Article by Daniel A. Levy, Esq.
Whenever I work on Family Law cases involving divorce and/or custody issues, clients are always concerned about how long the process will take, and how much it will cost. In fact, I recently wrote two articles on those exact topics: How much does it cost to get divorced in New Jersey; and How long does it take to get divorced in New Jersey. And now I want to cap off the series with some information about how to avoid going to court and resolving divorce and custody issues through alternative dispute resolution.
Alternative dispute resolution (known as “ADR”) is a term that refers to resolving a dispute without having a trial or hearing before a judge. It’s a very broad term and it is used in many different areas of the law. As we are specifically talking about divorce and custody issues, I want to go over the ADR options as they specifically related to these types of disputes.
The most basic type of alternative dispute resolution is a simple conference with the parties involved and their attorneys. Essentially, the attorneys gather relevant documents from their clients, which are exchanged, and everyone talks out their positions with the goal of achieving a compromise.
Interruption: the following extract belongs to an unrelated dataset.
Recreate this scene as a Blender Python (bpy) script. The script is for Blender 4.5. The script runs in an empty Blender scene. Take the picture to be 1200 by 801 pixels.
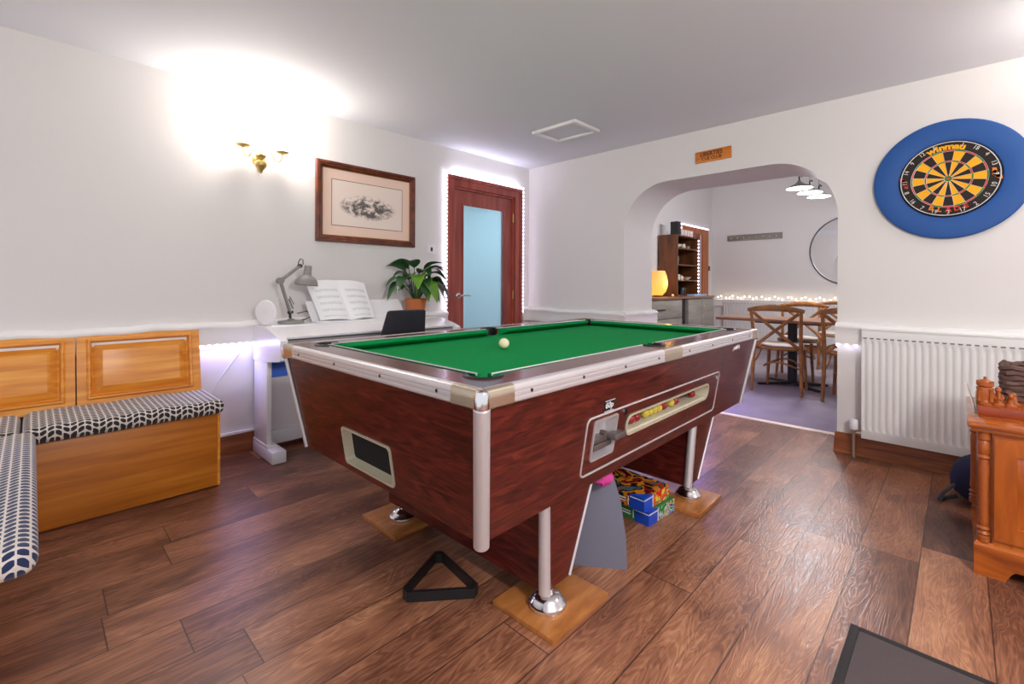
import bpy, bmesh, math, random
from mathutils import Matrix, Vector
PI = math.pi
rnd = random.Random(7)
S = bpy.context.scene
COL = S.collection

# ------------------------------------------------------------------ materials
def new_mat(name):
    m = bpy.data.materials.new(name); m.use_nodes = True
    nt = m.node_tree
    return m, nt, nt.nodes['Principled BSDF']

def setin(b, key, val):
    if key in b.inputs: b.inputs[key].default_value = val

def c4(c): return (c[0], c[1], c[2], 1.0)
def srgb(r, g, b):
    f = lambda v: (v/255/12.92) if v/255 <= .04045 else ((v/255+.055)/1.055)**2.4
    return (f(r), f(g), f(b))

def plain(name, col, rough=.5, metal=0., spec=.5, bump=0., bscale=60., var=.0, coat=0., sheen=0.):
    m, nt, b = new_mat(name)
    setin(b, 'Base Color', c4(col)); setin(b, 'Roughness', rough); setin(b, 'Metallic', metal)
    setin(b, 'Specular IOR Level', spec); setin(b, 'Coat Weight', coat); setin(b, 'Sheen Weight', sheen)
    if bump or var:
        tc = nt.nodes.new('ShaderNodeTexCoord'); n = nt.nodes.new('ShaderNodeTexNoise')
        n.inputs['Scale'].default_value = bscale; n.inputs['Detail'].default_value = 4
        nt.links.new(tc.outputs['Object'], n.inputs['Vector'])
        if bump:
            bp = nt.nodes.new('ShaderNodeBump'); bp.inputs['Strength'].default_value = bump; bp.inputs['Distance'].default_value = .01
            nt.links.new(n.outputs['Fac'], bp.inputs['Height']); nt.links.new(bp.outputs['Normal'], b.inputs['Normal'])
        if var:
            mx = nt.nodes.new('ShaderNodeMix'); mx.data_type = 'RGBA'
            mx.inputs[6].default_value = c4([v*(1-var) for v in col]); mx.inputs[7].default_value = c4([min(1, v*(1+var)) for v in col])
            nt.links.new(n.outputs['Fac'], mx.inputs[0]); nt.links.new(mx.outputs[2], b.inputs['Base Color'])
    return m

def emit(name, col, strength):
    m, nt, b = new_mat(name)
    setin(b, 'Base Color', c4(col)); setin(b, 'Emission Color', c4(col)); setin(b, 'Emission Strength', strength)
    return m

def wood(name, stops, scale, rough=.35, coat=0., dist=.6, bump=.05, detail=6.):
    """grain: noise stretched along the axis with the small scale"""
    m, nt, b = new_mat(name)
    N = nt.nodes.new; Lk = nt.links.new
    tc = N('ShaderNodeTexCoord'); mp = N('ShaderNodeMapping'); mp.inputs['Scale'].default_value = scale
    n = N('ShaderNodeTexNoise'); n.inputs['Scale'].default_value = 1.; n.inputs['Detail'].default_value = detail; n.inputs['Distortion'].default_value = dist
    r = N('ShaderNodeValToRGB'); el = r.color_ramp.elements
    while len(el) < len(stops): el.new(.5)
    for e, (p, c) in zip(el, stops): e.position = p; e.color = c4(c)
    Lk(tc.outputs['Object'], mp.inputs['Vector']); Lk(mp.outputs['Vector'], n.inputs['Vector']); Lk(n.outputs['Fac'], r.inputs['Fac'])
    Lk(r.outputs['Color'], b.inputs['Base Color'])
    if bump:
        bp = N('ShaderNodeBump'); bp.inputs['Strength'].default_value = bump; bp.inputs['Distance'].default_value = .004
        Lk(n.outputs['Fac'], bp.inputs['Height']); Lk(bp.outputs['Normal'], b.inputs['Normal'])
    setin(b, 'Roughness', rough); setin(b, 'Coat Weight', coat); setin(b, 'Coat Roughness', .12)
    return m

class G:
    """tiny node-graph helper for procedural patterns"""
    def __init__(s, nt): s.nt = nt
    def val(s, node, i, v):
        if hasattr(v, 'is_linked') or hasattr(v, 'links'): s.nt.links.new(v, node.inputs[i])
        else: node.inputs[i].default_value = v
    def m(s, op, a, b=0., c=0.):
        n = s.nt.nodes.new('ShaderNodeMath'); n.operation = op
        s.val(n, 0, a); s.val(n, 1, b)
        if op in ('MULTIPLY_ADD', 'SMOOTH_MIN', 'COMPARE', 'WRAP'): s.val(n, 2, c)
        return n.outputs[0]
    def mix(s, f, a, b):
        n = s.nt.nodes.new('ShaderNodeMix'); n.data_type = 'RGBA'
        s.val(n, 0, f)
        for i, v in ((6, a), (7, b)):
            if isinstance(v, tuple): n.inputs[i].default_value = c4(v)
            else: s.nt.links.new(v, n.inputs[i])
        return n.outputs[2]
    def xyz(s, out='Object'):
        tc = s.nt.nodes.new('ShaderNodeTexCoord'); sp = s.nt.nodes.new('ShaderNodeSeparateXYZ')
        s.nt.links.new(tc.outputs[out], sp.inputs[0]); return sp.outputs[0], sp.outputs[1], sp.outputs[2]
    def comb(s, x, y, z):
        n = s.nt.nodes.new('ShaderNodeCombineXYZ'); s.val(n, 0, x); s.val(n, 1, y); s.val(n, 2, z); return n.outputs[0]
    def noise(s, v, scale=1., detail=5., dist=0., out=0):
        n = s.nt.nodes.new('ShaderNodeTexNoise'); n.inputs['Scale'].default_value = scale
        n.inputs['Detail'].default_value = detail; n.inputs['Distortion'].default_value = dist
        s.nt.links.new(v, n.inputs['Vector']); return n.outputs[out]
    def white(s, v):
        n = s.nt.nodes.new('ShaderNodeTexWhiteNoise'); n.noise_dimensions = '3D'; s.nt.links.new(v, n.inputs['Vector']); return n.outputs['Value']
    def ramp(s, f, stops, interp='LINEAR'):
        r = s.nt.nodes.new('ShaderNodeValToRGB'); r.color_ramp.interpolation = interp; el = r.color_ramp.elements
        while len(el) < len(stops): el.new(.5)
        for e, (p, c) in zip(el, stops): e.position = p; e.color = c4(c)
        s.nt.links.new(f, r.inputs['Fac']); return r.outputs['Color']
    def bump(s, h, st, d, b):
        n = s.nt.nodes.new('ShaderNodeBump'); n.inputs['Strength'].default_value = st; n.inputs['Distance'].default_value = d
        s.nt.links.new(h, n.inputs['Height']); s.nt.links.new(n.outputs['Normal'], b.inputs['Normal'])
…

If the parties have reasonable expectations and are able to work together, this is a great way to resolve disputes very early in the process and quickly. If it’s a divorce, the parties can negotiate a whole divorce agreement this way, and then just go to court to get an order of divorce with an order directing the parties to abide by the agreement. If it’s a post-divorce dispute or a custody/visitation dispute, a written agreement may be enough and court could be avoided entirely in many cases. But in other cases you may still need to go to court to get an order that simply memorializes the agreement.
If the parties want to work together but they just need some help to get to a compromise, they can enlist the services of a neutral third-party (a very experienced attorney or retired family court judge) who can help them come to an agreement. This is called mediation and it is used very often in various types of cases in family court. Sometimes, parties getting divorced (or if they are not married but have custody disputes) will go to mediation before filing a complaint or motion with the court and the mediator will assist them in resolving the dispute. Successful mediation in that regard will result in a full agreement to resolve the entire matter, and the parties only need to go to court to get an order of divorce with an order directing the parties to abide by the agreement.
If it’s a divorce case or a non-divorce custody/visitation case and someone already filed papers with the court, the judge will refer the parties to mediation in the courthouse to resolve custody/visitation with a mediator. In divorce and post-divorce cases, parties will also be ordered to attend economic mediation if they cannot resolve the dispute on their own. The mediator’s job is not to take sides. Rather, mediators are there to help parties compromise. Even if someone files papers with the court and has no immediate interest in compromise, most cases typically settle at one time or another through mediation-driven agreement. This is because most people would rather decide for themselves how they want the case to end up rather than spend significant time and money going to a trial and having a judge decide for them.
Finally, there is also an option to go to arbitration. This is a process where a retired judge will hear your dispute, take testimony, review documents, and come to a binding decision about the issue. Unlike mediation, this is not a process to come to an agreement, but rather the arbitrator will decide who wins and who loses and a decision is made by the arbitrator. While this might sound a lot like having a trial in court (and it is), from a cost perspective it is almost always cheaper to go to arbitration, and it is certainly faster. Once you get an award, all you need to do is file papers with the court to enforce the award.
Clients who have a divorce or custody dispute should discuss ADR possibilities with their attorneys. In fact, the court rules require all attorneys in divorce cases to give written advice about the availability of these ADR methods. Using ADR tools early on in the process will almost always save a client significant money and time.